Through the process of remembering, reclaiming and reactivating knowledge, memory-stories are awakened about how we–all of us here–inhabit this land.
Bios:
Sonny Assu is a Ligwilda’xw Kwakwaka’wakw contemporary artist. He graduated from Emily Carr University (2002) and was the recipient of their distinguished alumni award in 2006. He received the BC Creative Achievement Award in First Nations art in 2011 and was long-listed for the Sobey Art Award in 2012, 2013, and 2015. His work has been accepted into the National Gallery of Canada, Seattle Art Museum, Vancouver Art Gallery, Museum of Anthropology at UBC, Burke Museum at the University of Washington, Art Gallery of Greater Victoria, Hydro Quebec, Lotto Quebec, and in various other public and private collections across Canada, the United States and the UK.
lessLIE is the decolonized name of Leslie Robert Sam, a Coast Salish artist from the Cowichan tribes. He works in a variety of media, but is best known for his serigraph prints. His artwork draws on traditional iconographic elements and often adds contemporary titles or text infused with humour and irony. While working on his undergraduate degree in 1995, lessLIE began studying Coast Salish art and continued this focus with graduate work at the University of Victoria. He holds a Bachelor of Arts degree in First Nations Studies from Malaspina University- College and has done graduate work in Interdisciplinary Studies at UVic. He recently branched out with curatorial projects including guest curating, writing, and lectures and has exhibited both nationally and internationally.

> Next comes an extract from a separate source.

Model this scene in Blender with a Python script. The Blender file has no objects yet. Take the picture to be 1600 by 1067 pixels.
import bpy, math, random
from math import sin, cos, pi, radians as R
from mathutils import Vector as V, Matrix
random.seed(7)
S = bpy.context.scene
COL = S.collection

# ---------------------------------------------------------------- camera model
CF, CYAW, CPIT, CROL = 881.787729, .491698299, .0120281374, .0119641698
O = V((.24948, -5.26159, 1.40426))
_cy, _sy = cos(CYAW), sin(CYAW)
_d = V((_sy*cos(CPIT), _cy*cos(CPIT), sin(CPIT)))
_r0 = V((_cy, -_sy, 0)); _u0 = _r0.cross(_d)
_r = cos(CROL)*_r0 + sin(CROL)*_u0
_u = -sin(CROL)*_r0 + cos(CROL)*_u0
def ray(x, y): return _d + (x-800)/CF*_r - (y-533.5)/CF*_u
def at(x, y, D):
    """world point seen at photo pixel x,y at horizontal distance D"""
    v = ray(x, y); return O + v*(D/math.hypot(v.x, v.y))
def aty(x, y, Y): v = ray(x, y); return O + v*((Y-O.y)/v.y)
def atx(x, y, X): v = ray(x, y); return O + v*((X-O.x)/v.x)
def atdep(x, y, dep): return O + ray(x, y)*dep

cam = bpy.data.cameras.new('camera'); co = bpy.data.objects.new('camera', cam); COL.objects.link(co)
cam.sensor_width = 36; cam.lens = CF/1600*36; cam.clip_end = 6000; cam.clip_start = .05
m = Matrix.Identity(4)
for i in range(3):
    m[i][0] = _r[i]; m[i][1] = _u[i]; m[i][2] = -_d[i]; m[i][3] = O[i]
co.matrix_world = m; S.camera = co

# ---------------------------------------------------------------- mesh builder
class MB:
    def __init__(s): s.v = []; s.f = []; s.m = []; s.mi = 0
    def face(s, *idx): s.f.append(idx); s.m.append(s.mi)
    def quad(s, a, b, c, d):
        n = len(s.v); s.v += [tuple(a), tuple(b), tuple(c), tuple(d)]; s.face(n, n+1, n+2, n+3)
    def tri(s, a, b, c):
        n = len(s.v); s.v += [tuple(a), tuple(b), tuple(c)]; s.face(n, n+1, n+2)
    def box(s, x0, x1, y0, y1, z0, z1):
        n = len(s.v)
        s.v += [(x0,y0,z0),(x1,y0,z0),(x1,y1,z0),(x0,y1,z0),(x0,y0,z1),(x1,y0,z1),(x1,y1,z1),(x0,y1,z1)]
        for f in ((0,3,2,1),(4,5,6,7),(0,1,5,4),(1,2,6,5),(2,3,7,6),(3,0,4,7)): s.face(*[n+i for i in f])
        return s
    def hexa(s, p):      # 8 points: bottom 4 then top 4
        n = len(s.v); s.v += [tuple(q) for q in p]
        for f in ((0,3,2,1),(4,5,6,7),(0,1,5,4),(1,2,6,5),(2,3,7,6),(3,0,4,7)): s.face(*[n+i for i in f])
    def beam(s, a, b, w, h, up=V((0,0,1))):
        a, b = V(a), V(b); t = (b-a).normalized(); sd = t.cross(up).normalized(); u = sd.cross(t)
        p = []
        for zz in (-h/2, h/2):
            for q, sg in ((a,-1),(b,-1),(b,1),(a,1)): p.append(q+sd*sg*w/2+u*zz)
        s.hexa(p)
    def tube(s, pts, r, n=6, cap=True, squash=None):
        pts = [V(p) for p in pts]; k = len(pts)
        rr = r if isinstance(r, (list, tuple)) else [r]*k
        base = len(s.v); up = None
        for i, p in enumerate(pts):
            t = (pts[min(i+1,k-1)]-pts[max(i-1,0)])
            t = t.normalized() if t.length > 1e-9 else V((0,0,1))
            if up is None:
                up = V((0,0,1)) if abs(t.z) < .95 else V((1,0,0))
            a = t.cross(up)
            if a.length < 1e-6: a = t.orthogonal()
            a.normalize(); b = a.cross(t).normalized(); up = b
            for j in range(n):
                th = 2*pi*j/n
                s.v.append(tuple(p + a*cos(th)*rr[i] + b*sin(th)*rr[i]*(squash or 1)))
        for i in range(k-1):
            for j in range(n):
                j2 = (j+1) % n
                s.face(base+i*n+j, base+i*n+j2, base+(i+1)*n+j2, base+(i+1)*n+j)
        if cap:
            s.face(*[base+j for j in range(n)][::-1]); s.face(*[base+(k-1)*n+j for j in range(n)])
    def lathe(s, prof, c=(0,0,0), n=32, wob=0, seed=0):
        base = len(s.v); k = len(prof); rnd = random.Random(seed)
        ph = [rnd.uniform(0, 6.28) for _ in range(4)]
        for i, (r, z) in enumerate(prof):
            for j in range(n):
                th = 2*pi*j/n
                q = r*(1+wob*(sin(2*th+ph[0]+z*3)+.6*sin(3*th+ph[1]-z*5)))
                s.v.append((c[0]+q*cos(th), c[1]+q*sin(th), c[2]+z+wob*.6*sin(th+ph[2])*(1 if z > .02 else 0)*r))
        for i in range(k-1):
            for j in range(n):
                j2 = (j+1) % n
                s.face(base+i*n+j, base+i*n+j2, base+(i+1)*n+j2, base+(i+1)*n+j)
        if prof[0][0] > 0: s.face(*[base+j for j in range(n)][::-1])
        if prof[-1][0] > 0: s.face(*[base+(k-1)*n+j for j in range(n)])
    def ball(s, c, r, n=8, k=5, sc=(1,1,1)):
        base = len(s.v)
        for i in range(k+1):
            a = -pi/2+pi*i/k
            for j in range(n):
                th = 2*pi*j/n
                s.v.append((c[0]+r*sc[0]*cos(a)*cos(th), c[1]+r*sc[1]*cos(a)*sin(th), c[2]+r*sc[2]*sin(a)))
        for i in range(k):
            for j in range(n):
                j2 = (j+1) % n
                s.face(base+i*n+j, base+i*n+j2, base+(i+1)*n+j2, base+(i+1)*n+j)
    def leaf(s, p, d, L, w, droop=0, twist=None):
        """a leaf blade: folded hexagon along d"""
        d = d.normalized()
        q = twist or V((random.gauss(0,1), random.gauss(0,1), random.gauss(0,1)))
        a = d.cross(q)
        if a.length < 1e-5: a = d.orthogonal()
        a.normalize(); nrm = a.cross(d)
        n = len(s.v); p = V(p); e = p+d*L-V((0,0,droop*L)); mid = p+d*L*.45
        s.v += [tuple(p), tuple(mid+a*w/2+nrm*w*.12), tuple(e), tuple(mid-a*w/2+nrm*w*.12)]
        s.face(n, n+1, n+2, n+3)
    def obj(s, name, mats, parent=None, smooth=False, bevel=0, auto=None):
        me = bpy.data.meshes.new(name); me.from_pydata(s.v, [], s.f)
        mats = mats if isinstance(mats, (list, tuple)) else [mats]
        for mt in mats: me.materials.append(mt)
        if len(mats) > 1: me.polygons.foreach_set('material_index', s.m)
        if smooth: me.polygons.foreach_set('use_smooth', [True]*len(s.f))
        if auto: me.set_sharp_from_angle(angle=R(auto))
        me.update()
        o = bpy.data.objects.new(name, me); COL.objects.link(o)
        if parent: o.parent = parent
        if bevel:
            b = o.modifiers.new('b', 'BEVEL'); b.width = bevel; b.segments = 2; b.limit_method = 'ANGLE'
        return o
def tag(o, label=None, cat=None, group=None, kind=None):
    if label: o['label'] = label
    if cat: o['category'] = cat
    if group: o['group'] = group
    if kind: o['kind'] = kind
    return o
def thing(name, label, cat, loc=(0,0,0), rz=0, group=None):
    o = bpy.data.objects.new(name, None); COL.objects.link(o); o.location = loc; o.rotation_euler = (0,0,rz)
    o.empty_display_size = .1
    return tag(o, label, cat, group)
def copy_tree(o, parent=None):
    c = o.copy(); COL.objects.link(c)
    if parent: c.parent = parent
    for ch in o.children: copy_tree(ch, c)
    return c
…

Marianne Nicolson (‘Tayagila’ogwa) is an artist of Scottish and Dzawada̱’enux̱w First Nations descent. The Dzwada̱’enux̱w People are a member tribe of the Kwakwa̱ka̱’wakw Nations of the Pacific Northwest Coast. Her training encompasses both traditional Kwakwa̱ka̱’wakw forms and culture and Western European based art practice. She has completed a Bachelor of Fine Arts from Emily Carr University of Art and Design (1996), a Masters in Fine Arts (1999), a Masters in Linguistics and Anthropology (2005) and a PhD in Linguistics, Anthropology and Art History (2013) at the University of Victoria. She has exhibited her artwork locally, nationally and internationally as a painter, photographer and installation artist, has written and published numerous essays and articles, and has participated in multiple speaking engagements. Her practice engages with issues of Aboriginal histories and politics arising from a passionate involvement in cultural revitalization and sustainability.